Ludlam agreed on providing more stability through regulatory certainty, with sustainable reforms not subject to political headwinds.

“Finally, the current administration has moved to remedy the procedural roadblocks recently erected to stop energy development on Federal lands throughout the Rockies,” Ludlam said. “However, the political pendulum swing of the Executive Branch creates uncertainty around the length and sustainability of such reforms,” Ludlam added, stressing the necessity of having “on-the-ground certainty that minerals owned by the American people are accessible, affordable and produced in a consistent cost-effective way that creates lasting and permanent good for the nation and world.”

BLM Move

“I think Grand Junction is an excellent choice,” Tipton said with a smile, having jointly introduced legislation in 2017 calling for the BLM headquarters to be relocated to one of 12 Western states. “In terms of some of the conversations we’ve had with the Department of the Interior, they do have it in their budget to begin the process next year. It is going to be incumbent on us as a community and area to make sure that we are putting our best case forward and we have a case.”

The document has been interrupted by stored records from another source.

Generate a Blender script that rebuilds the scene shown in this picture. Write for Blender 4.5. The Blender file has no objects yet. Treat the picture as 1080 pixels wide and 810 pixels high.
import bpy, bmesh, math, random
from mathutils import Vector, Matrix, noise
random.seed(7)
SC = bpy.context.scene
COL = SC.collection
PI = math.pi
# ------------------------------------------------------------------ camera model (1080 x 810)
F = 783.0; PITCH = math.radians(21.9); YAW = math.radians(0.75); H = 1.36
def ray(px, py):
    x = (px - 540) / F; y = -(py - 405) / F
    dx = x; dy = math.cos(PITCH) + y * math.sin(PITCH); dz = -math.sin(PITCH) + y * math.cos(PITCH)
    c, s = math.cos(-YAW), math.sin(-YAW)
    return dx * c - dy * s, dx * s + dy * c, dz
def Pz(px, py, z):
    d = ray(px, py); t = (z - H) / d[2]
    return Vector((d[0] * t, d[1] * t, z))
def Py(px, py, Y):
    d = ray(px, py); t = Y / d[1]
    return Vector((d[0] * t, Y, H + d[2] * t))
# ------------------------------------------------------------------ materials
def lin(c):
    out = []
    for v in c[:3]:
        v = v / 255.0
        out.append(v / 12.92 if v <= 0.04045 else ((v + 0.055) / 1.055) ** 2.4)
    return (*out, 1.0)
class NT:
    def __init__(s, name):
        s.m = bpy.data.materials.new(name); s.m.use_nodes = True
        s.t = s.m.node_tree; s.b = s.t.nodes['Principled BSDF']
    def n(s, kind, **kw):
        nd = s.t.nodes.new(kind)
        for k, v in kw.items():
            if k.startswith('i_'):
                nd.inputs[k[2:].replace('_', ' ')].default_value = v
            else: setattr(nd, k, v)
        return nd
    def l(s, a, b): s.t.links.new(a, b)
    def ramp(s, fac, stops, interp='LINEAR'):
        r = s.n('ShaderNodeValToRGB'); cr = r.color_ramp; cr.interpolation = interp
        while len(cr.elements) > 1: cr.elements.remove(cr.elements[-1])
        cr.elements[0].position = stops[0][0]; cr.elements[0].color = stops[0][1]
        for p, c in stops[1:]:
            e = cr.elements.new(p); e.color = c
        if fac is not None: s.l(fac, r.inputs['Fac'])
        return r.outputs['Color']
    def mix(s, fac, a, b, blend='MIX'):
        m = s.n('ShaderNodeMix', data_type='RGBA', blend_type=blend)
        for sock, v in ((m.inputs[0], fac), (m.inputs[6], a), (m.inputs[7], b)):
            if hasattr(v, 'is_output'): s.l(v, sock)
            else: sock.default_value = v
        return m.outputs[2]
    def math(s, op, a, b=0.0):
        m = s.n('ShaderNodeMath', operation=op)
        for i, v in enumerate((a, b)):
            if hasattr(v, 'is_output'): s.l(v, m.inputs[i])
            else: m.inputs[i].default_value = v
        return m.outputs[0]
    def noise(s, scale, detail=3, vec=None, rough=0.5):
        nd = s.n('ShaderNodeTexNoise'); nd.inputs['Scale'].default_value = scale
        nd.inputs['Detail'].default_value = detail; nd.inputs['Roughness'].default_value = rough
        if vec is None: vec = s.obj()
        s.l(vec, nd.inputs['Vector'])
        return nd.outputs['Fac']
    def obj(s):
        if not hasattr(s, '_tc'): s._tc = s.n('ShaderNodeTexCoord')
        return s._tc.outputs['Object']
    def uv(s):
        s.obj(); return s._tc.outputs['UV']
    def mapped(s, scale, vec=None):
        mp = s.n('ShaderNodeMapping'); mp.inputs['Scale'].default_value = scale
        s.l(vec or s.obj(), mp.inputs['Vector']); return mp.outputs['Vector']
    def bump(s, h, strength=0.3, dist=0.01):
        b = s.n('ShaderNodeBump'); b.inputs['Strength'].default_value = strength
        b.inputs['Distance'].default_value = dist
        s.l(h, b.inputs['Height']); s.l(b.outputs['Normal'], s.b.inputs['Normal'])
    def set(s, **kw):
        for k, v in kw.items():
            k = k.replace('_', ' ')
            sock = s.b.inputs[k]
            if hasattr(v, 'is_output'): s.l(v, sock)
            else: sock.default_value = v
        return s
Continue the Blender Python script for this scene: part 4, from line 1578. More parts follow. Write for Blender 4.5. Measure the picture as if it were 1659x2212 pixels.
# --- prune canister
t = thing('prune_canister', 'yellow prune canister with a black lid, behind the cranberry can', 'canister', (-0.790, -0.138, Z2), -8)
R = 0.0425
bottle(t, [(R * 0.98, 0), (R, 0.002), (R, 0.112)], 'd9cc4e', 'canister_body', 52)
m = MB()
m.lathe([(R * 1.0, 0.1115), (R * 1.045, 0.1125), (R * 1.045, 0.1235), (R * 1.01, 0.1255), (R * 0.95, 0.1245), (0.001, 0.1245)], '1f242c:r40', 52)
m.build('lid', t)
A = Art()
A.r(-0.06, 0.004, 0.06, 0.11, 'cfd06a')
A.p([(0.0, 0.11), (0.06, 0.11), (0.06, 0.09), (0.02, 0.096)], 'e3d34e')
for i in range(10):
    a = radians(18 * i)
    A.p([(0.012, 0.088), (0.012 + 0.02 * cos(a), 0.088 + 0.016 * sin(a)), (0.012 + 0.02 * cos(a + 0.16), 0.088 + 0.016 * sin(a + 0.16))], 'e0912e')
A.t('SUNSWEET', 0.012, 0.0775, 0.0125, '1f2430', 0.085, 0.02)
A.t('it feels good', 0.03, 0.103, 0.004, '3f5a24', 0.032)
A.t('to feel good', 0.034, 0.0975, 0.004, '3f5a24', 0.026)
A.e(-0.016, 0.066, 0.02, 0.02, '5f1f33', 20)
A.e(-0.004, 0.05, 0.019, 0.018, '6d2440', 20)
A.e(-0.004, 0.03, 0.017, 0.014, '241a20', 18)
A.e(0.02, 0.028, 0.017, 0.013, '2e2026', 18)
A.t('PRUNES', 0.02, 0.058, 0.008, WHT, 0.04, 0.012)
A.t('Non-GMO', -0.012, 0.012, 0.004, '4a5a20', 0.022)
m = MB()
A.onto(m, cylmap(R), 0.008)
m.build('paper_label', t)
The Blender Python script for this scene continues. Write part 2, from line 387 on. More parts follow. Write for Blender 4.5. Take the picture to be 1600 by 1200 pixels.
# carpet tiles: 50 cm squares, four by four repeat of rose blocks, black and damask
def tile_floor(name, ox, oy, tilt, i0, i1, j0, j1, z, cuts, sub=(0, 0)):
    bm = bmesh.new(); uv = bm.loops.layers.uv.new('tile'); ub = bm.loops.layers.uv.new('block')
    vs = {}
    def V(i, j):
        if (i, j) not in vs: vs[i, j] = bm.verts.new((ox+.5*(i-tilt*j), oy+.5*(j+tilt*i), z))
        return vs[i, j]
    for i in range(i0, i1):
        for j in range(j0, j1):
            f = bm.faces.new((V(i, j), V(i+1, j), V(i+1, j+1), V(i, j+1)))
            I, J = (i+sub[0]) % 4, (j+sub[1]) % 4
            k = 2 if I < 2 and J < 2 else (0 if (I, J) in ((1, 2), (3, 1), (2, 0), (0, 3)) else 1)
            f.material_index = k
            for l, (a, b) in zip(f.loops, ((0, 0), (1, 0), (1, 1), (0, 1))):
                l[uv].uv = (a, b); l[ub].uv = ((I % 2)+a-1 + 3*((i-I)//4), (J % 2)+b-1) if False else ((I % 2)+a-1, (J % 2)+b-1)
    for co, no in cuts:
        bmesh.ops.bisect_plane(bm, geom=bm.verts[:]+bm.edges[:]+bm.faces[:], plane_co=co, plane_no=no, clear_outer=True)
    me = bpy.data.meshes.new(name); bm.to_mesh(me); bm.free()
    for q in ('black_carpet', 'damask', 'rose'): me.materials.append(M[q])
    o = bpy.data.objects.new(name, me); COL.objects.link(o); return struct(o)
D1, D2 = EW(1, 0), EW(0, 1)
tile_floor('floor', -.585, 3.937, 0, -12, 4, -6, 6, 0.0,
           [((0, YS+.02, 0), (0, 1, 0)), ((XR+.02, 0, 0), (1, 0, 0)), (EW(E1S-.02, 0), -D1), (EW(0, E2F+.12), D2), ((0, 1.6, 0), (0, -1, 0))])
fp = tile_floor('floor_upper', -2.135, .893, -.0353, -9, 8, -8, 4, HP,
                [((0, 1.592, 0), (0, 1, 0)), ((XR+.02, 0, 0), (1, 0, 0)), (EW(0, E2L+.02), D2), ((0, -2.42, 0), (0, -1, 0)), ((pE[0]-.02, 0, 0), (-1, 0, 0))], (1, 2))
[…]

Tipton described the region as a “strong” candidate, given locale and other factors like affordability and attractiveness that Zinke has told Congress are part of the selection criteria.

“It’s important for this primary purpose: this is where the public lands are at, so it would make sense to have that bureaucracy close to the very area it is to manage and be able to understand, and create a real win for our communities and the BLM as well,” Tipton concluded.

“I was skeptical at first,” Bishop said of the possible BLM move, agreeing with Tipton that those who live near public lands are the best stewards, but cautioning that the agency still needs to listen, echoing his own comments from last year.

“The reality is, they’re living in an area that understands these issues, and they don’t in Washington,” Bishop said.